マーケティングコンサルタントとして活動する40歳・3児の母のケースです。会社員時代に培った経験を活かして独立し、家事や育児の合間を効率的に活用することで成果を重ねています。その結果、収入を大きく伸ばし、柔軟で自分らしい働き方を実現しています。

異業種転職に成功したワーママの事例

銀行員→人事コンサルタント(2児の母・38歳)

銀行員から人事コンサルタントへと転身した38歳・2児の母のケースです。金融業界で培った経験に加え、育児を通じて得た視点を活かし、働き方改革支援の分野で専門性を発揮しました。

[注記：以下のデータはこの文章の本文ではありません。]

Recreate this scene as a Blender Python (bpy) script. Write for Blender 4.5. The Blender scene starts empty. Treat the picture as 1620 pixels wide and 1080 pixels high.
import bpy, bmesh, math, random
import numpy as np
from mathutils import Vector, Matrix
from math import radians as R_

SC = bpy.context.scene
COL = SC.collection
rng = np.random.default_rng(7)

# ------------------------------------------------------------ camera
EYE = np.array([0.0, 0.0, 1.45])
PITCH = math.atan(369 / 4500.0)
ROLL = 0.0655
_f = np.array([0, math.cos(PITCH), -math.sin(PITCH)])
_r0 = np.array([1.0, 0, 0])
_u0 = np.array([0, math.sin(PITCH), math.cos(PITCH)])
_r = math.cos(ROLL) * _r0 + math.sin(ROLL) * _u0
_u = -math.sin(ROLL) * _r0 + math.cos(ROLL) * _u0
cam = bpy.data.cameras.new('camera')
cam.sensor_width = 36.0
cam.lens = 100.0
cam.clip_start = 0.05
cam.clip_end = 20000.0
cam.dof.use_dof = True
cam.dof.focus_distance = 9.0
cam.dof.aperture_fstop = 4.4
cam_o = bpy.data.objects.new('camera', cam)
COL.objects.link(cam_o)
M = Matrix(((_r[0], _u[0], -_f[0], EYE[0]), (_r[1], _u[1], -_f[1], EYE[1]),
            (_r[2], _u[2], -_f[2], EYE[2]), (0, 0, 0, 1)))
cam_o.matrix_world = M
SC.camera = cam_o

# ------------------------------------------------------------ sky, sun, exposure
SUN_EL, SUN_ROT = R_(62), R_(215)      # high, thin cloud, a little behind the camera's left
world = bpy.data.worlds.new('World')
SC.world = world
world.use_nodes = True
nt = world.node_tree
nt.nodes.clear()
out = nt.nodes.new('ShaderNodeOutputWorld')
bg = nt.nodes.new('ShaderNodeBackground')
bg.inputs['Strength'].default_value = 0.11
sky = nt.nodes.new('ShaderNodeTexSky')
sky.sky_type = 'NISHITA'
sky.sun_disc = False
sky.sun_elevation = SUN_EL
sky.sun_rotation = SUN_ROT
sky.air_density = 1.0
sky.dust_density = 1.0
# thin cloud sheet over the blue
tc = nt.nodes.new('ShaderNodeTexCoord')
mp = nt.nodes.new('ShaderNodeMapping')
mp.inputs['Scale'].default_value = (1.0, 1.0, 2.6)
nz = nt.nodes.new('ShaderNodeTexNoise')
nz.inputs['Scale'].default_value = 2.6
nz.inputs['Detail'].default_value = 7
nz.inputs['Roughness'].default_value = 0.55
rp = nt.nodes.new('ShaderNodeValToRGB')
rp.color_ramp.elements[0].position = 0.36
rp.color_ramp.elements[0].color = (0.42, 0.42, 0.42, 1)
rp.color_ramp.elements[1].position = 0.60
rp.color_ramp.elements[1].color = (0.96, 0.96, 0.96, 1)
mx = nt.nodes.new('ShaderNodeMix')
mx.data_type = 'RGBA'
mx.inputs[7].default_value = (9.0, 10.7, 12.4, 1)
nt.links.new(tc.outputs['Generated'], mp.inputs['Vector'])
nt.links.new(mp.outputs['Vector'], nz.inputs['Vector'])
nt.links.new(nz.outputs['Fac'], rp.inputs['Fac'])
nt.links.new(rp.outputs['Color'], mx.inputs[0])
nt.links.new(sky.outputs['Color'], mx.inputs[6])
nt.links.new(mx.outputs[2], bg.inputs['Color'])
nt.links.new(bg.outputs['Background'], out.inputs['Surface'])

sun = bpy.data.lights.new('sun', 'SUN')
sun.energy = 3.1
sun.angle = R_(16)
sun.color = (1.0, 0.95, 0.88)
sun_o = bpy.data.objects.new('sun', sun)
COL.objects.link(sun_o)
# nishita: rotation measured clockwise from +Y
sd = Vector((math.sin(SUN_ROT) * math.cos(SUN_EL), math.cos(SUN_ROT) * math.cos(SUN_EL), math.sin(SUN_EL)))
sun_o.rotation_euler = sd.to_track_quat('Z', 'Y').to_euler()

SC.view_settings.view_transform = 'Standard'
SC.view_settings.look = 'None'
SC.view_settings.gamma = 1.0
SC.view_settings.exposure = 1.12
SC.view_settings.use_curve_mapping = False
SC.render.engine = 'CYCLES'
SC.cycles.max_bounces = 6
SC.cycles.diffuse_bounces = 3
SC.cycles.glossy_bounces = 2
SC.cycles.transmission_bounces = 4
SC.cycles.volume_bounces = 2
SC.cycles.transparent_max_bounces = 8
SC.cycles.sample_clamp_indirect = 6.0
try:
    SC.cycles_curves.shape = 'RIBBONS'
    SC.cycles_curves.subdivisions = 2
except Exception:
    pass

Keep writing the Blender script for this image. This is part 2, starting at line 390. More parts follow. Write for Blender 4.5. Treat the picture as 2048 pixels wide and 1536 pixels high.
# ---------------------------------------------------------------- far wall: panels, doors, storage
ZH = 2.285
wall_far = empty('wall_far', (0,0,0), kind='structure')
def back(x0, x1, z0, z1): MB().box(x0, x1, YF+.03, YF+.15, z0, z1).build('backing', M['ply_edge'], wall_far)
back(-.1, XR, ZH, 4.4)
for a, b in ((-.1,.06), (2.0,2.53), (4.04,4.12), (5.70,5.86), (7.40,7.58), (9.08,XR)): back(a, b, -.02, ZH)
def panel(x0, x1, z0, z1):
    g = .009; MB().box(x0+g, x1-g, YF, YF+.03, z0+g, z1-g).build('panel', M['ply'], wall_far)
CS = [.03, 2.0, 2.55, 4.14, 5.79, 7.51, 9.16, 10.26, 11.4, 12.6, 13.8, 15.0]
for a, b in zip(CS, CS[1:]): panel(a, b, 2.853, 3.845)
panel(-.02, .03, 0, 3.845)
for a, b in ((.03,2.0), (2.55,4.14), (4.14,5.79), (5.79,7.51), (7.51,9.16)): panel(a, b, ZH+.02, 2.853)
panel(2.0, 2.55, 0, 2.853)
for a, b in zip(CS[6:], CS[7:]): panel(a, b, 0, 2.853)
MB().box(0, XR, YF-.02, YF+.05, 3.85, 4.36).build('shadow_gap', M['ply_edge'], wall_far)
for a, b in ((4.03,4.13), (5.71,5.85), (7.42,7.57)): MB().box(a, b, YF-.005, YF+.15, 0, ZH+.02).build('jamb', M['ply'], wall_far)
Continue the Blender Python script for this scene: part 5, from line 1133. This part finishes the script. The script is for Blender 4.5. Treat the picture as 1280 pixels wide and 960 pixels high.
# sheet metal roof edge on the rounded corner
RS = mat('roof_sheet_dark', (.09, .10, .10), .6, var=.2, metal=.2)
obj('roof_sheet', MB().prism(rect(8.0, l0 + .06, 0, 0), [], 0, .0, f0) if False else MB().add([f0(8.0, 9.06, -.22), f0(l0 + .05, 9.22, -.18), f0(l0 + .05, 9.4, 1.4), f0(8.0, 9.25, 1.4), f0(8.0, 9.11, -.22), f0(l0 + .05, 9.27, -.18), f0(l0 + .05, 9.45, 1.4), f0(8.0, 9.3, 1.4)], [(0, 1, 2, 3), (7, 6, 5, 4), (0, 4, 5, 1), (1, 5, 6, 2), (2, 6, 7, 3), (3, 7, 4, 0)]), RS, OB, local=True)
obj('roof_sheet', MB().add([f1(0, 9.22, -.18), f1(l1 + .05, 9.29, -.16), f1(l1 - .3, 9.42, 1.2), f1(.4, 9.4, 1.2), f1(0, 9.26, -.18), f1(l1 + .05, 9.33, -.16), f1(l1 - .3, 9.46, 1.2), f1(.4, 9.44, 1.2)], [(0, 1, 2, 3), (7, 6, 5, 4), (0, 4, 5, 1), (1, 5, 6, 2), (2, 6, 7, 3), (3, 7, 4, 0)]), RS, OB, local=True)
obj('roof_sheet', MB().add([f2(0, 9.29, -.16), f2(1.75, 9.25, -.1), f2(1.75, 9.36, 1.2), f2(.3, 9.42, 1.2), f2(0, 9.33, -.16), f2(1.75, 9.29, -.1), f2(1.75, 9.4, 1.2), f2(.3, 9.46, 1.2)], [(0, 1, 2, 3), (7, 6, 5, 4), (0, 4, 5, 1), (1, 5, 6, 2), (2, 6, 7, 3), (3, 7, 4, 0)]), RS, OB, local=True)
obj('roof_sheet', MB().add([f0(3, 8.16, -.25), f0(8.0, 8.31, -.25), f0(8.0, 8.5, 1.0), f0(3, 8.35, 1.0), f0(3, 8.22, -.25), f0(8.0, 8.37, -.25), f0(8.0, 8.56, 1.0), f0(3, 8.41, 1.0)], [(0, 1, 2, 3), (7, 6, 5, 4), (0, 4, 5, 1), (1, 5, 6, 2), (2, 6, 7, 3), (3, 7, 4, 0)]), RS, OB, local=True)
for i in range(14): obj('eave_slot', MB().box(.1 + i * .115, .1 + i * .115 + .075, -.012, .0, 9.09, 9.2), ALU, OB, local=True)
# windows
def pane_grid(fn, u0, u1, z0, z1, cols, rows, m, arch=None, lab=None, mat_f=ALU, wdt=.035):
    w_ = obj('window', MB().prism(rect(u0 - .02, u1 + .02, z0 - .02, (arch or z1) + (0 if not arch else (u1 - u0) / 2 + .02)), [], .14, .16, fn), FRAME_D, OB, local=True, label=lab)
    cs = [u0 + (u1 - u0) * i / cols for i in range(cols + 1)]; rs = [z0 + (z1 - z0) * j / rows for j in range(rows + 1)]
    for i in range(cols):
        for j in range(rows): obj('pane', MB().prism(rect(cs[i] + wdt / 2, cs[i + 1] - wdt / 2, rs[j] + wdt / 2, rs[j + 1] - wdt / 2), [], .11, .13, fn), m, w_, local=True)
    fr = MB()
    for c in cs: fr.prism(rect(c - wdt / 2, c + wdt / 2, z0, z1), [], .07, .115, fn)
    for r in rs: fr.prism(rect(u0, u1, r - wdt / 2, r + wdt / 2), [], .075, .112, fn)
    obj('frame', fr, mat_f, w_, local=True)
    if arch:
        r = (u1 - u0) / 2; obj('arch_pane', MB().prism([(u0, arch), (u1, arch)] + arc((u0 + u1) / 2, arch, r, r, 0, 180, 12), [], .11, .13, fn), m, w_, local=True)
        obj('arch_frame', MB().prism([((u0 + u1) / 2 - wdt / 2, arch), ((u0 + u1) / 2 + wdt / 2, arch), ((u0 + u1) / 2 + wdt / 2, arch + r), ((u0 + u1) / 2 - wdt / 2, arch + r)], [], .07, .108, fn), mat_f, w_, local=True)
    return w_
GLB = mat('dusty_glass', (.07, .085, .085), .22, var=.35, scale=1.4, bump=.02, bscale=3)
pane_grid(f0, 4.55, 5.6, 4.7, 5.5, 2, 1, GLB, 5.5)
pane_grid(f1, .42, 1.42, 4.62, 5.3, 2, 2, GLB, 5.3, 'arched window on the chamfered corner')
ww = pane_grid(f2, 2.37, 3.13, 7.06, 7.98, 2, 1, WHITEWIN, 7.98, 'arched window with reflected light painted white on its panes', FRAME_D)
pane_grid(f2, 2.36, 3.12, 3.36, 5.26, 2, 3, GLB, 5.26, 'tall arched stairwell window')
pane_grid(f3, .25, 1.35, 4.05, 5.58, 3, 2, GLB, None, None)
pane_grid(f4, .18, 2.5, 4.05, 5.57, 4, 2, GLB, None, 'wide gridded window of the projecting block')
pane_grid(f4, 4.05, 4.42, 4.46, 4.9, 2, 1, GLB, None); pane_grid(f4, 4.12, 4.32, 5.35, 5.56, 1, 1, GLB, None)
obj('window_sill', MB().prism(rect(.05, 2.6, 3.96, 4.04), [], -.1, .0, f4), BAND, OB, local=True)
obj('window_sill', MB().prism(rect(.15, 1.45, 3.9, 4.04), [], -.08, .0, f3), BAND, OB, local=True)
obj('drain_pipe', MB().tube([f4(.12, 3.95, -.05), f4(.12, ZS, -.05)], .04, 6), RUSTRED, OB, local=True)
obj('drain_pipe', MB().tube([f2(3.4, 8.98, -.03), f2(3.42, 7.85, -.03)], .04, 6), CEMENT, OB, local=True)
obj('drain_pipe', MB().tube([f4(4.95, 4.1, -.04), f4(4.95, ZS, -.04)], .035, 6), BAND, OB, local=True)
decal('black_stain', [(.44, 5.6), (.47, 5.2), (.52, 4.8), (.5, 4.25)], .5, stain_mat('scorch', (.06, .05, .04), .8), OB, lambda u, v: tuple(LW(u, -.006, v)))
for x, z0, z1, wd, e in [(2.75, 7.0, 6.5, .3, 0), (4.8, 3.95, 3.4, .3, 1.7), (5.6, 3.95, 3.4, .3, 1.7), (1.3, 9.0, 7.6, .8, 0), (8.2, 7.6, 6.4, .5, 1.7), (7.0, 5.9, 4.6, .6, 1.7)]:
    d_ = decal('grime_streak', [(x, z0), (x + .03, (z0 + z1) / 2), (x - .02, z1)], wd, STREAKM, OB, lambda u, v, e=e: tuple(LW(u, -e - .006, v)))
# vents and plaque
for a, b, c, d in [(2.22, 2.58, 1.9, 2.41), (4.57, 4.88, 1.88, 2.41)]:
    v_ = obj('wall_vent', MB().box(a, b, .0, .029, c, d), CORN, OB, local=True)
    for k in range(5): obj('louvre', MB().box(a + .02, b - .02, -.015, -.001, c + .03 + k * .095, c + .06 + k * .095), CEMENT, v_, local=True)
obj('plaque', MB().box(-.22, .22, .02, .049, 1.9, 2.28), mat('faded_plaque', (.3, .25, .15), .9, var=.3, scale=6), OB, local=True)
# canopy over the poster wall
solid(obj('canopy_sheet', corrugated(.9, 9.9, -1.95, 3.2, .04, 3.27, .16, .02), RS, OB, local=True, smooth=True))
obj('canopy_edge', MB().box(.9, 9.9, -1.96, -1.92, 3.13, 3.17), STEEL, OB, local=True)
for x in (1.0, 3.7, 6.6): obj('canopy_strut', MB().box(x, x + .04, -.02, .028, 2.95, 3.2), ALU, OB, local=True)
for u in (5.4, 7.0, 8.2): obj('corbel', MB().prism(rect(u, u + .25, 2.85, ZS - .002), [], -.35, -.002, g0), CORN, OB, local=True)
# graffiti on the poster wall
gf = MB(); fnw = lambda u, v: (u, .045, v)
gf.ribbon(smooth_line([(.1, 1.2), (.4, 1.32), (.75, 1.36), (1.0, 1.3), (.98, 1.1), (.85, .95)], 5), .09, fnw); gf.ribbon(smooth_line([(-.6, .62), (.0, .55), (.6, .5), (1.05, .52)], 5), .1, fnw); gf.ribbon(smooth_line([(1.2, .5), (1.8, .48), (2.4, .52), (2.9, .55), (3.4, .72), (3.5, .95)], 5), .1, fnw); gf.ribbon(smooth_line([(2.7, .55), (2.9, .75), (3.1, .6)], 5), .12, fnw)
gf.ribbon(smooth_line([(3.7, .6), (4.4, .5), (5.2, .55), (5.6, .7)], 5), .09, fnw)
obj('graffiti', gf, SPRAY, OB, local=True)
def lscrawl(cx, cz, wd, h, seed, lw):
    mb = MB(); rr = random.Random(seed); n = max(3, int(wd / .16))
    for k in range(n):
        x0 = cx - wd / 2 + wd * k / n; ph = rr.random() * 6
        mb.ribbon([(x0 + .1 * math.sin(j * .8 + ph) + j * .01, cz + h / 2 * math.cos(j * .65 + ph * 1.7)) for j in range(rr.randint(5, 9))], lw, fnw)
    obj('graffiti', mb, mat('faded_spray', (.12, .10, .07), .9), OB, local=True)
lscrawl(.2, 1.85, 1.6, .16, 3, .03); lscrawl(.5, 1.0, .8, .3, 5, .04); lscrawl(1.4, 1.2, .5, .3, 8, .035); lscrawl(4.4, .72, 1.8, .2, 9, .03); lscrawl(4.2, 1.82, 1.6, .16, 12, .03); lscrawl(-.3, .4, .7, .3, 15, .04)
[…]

転職を機に大幅な年収アップを実現し、新しいフィールドで活躍しています。

ワーママのキャリアアップでよくある失敗例

最後に、ワーママがキャリアアップを目指す際によく見られる失敗例を紹介します。

同じ道をたどらないためにも、心に留めておきましょう。

完璧主義で自分を追い込んでしまう

仕事ではミスを避け、子どもの世話も自分一人で完璧にこなそうとする人もいます。

立派な姿勢ですが、その結果として心身が疲れ切ってしまえば意味がありません。

大切なのは「ここは自分でやる」「ここは人に任せる」と優先順位をつけることです。

例えば夕食に冷凍食品を取り入れる、家事をパートナーに協力してもらうといった工夫で負担を減らしましょう。

遠慮によって成長機会を逃す

「時短勤務だから責任ある仕事は引き受けにくい」と自分から遠慮してしまう人もいます。

その結果、新しいプロジェクトやリーダー経験など、キャリアアップにつながる機会を逃してしまうのです。

無理をする必要はありませんが、できる範囲で手を挙げる姿勢を示すことは大切です。

家族の理解が得られずに孤立する

家事や育児を抱え込んだまま、キャリアアップを進めようとすると家族の協力が得られずに疲弊してしまうことがあります。

夫から「勝手に転職を決めたの?」と不満を持たれてストレスになることもあるでしょう。

これを防ぐためには、早い段階から家族と共有し、無理のない形で協力をお願いすることです。

理解を得られれば、精神的な支えになり、良い方向に進みます。

スキルアップを怠ってしまう

大変な時期でも、少しずつでも学習を続けることが大切です。

自己投資を後回しにするとあなたの市場価値は下がってしまいます。

特にITやマーケティングのように変化が早い分野では、数年で大きな差になります。

家事の合間に「ながら聴き」できる音声学習サービスがおすすめです。

まとめ

ワーママにとってキャリアアップは簡単ではありませんが、前に進む方法はいくつもあります。

大切なのは「できない理由」を探すのではなく、子育てと仕事の経験を強みに変える視点です。

その経験は他の誰にも真似できない価値となり、あなた自身のキャリアを支える力になるでしょう。